═════ Material provided
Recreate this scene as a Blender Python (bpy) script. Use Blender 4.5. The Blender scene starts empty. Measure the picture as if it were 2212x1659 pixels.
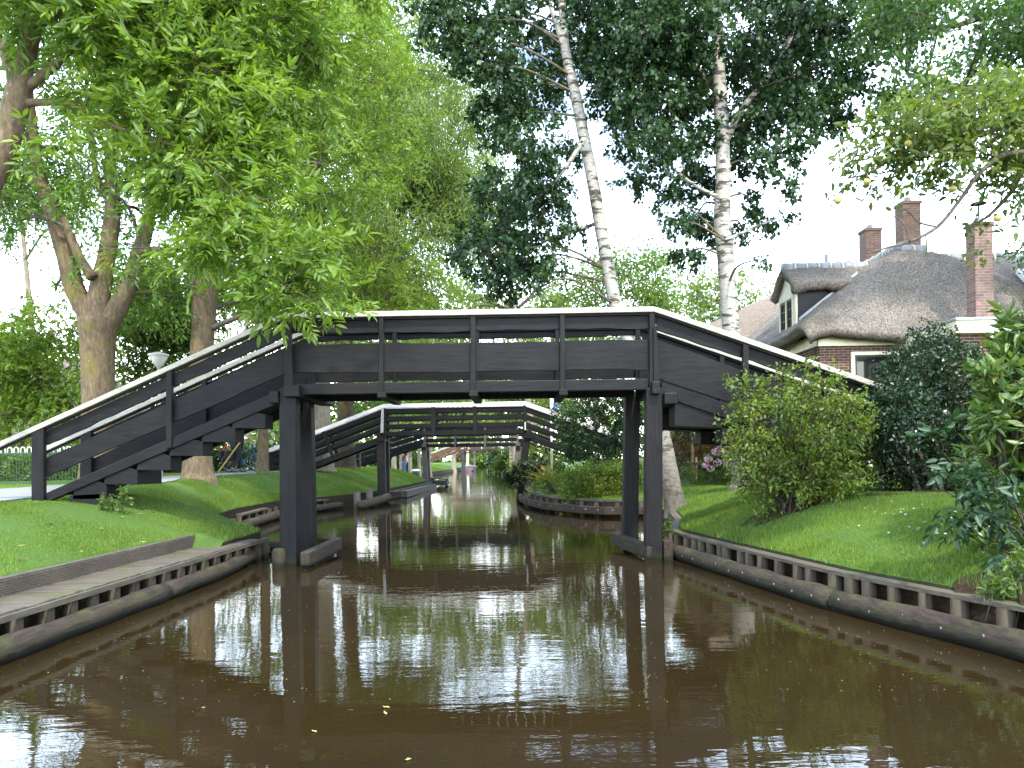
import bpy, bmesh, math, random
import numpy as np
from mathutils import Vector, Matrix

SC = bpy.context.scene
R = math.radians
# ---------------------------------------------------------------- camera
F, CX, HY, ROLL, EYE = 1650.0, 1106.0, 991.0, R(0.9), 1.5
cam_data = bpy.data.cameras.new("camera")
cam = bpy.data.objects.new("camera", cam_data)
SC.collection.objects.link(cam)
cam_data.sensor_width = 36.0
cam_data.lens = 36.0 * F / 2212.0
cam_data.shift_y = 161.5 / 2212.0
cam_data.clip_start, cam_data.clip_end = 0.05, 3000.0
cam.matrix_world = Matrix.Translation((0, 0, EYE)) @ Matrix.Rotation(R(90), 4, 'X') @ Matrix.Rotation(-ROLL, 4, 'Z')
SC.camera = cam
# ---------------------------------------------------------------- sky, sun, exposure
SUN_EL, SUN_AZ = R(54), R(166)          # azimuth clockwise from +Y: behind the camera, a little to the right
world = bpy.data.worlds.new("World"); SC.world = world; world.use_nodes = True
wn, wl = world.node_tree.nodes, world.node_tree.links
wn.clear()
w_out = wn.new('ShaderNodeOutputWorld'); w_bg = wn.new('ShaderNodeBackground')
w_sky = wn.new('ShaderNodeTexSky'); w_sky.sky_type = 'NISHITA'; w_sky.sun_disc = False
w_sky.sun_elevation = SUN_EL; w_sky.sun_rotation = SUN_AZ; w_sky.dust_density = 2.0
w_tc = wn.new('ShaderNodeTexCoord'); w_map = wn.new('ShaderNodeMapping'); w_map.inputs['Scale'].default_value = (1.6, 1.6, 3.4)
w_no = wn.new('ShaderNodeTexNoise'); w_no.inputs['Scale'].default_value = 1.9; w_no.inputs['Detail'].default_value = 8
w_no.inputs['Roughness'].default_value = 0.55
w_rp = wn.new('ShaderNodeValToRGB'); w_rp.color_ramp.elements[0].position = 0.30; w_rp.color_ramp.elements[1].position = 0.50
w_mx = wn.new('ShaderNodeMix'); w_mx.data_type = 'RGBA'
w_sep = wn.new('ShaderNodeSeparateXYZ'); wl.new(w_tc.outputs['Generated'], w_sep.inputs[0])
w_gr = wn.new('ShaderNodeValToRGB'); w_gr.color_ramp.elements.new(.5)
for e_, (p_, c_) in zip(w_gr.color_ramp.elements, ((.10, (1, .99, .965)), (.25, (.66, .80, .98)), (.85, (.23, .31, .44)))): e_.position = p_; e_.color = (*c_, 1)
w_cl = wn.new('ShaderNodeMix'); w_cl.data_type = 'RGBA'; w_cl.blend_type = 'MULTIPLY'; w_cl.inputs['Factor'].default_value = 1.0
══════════
** What to do **
Where a line above holds the string "scene", show that line.

** The solution **
Recreate this scene as a Blender Python (bpy) script. Use Blender 4.5. The Blender scene starts empty. Measure the picture as if it were 2212x1659 pixels.
SC = bpy.context.scene